Моя знакомая также сообщала о чудовищных пожарах: китайская часть города Тяньцзинь якобы сгорела дотла.

Через несколько дней после того, как я получила это письмо, в Утайшань прибыл офицер, командир воинской части из Утайшаня. Он известил нас о том, что Пекин и Тяньцзинь были сданы японцам. Кроме того, шла молва, что японцы наступали на Шанхай.

Необычайно активная деятельность развернулась в воинских частях, расквартированных в окрестных монастырях.

В провинции китайцы не утруждали себя строительством казарм. Почти повсюду гарнизоны размещались в буддистских и даосских храмах, что окончательно приводило памятники в упадок.

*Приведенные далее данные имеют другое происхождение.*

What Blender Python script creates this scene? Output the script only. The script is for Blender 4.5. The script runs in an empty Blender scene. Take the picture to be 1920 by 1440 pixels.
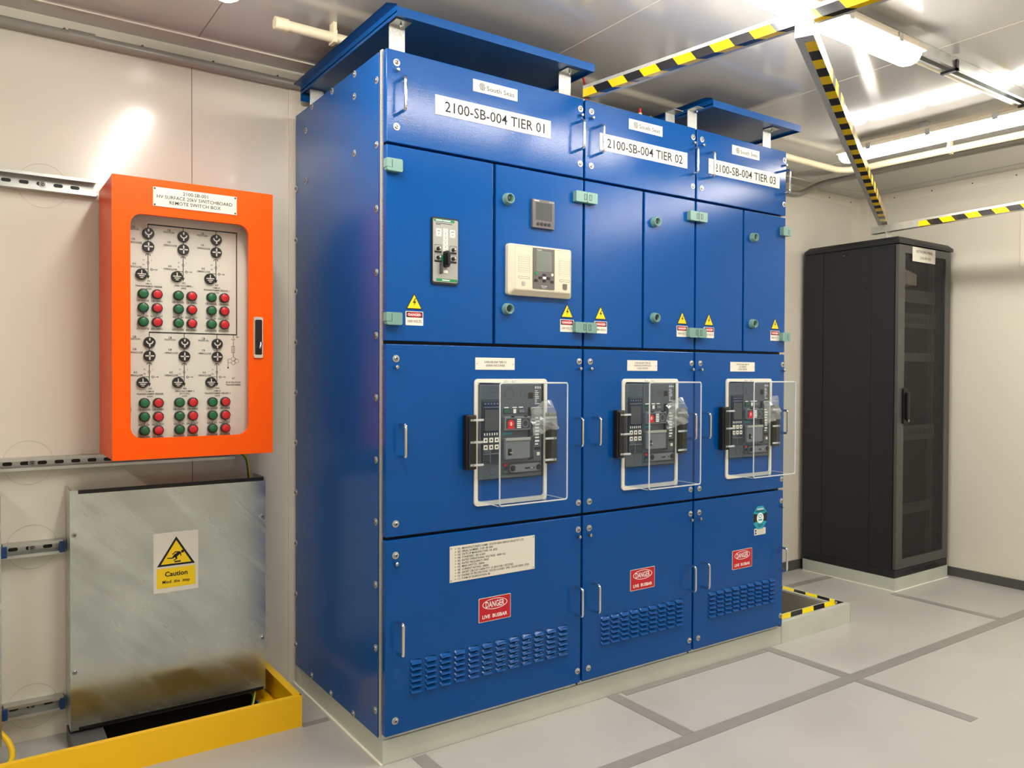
import bpy, bmesh, math, random
from mathutils import Vector, Matrix
random.seed(7)
C = bpy.context.scene
COL = C.collection
PI = math.pi

# ------------------------------------------------------------------ camera
cam_d = bpy.data.cameras.new('camera'); cam = bpy.data.objects.new('camera', cam_d); COL.objects.link(cam)
cam_d.sensor_width = 36; cam_d.lens = 1476.43 / 1920 * 36; cam_d.clip_start = 0.02
yaw, pitch, roll = 0.6059, -0.0140, 0.0044
fw = Vector((math.sin(yaw) * math.cos(pitch), math.cos(yaw) * math.cos(pitch), math.sin(pitch)))
rt = Vector((math.cos(yaw), -math.sin(yaw), 0)); up = rt.cross(fw)
rt2 = math.cos(roll) * rt + math.sin(roll) * up; up2 = -math.sin(roll) * rt + math.cos(roll) * up
m4 = Matrix((rt2, up2, -fw)).transposed().to_4x4(); m4.translation = Vector((-1.0799, -2.2518, 1.2493))
cam.matrix_world = m4
C.camera = cam

# ------------------------------------------------------------------ world, exposure
w = bpy.data.worlds.new('world'); C.world = w; w.use_nodes = True
w.node_tree.nodes['Background'].inputs[0].default_value = (0.5, 0.5, 0.5, 1)
w.node_tree.nodes['Background'].inputs[1].default_value = 0.05
C.view_settings.view_transform = 'Standard'; C.view_settings.look = 'None'
C.view_settings.exposure = 1.25; C.view_settings.gamma = 1.0
C.cycles.transparent_max_bounces = 32; C.cycles.max_bounces = 10
LAMP_POWER = 22.0
LAMP_COLOR = (1.0, 0.955, 0.885)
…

Непосредственно под горным отрогом, на котором возвышался Пусатин, в большом монастыре жили несколько сотен солдат. Они ежедневно занимались гимнастикой, выполняя упражнения на турнике. Горнисты тоже должны были репетировать. Чуть свет уже было слышно, как они играют гаммы и подают сигналы. Эти неопытные музыканты уединялись по двое, по трое среди деревьев или скал и беспрестанно издавали одни и те же жалобные звуки, от которых мне хотелось завыть как собака.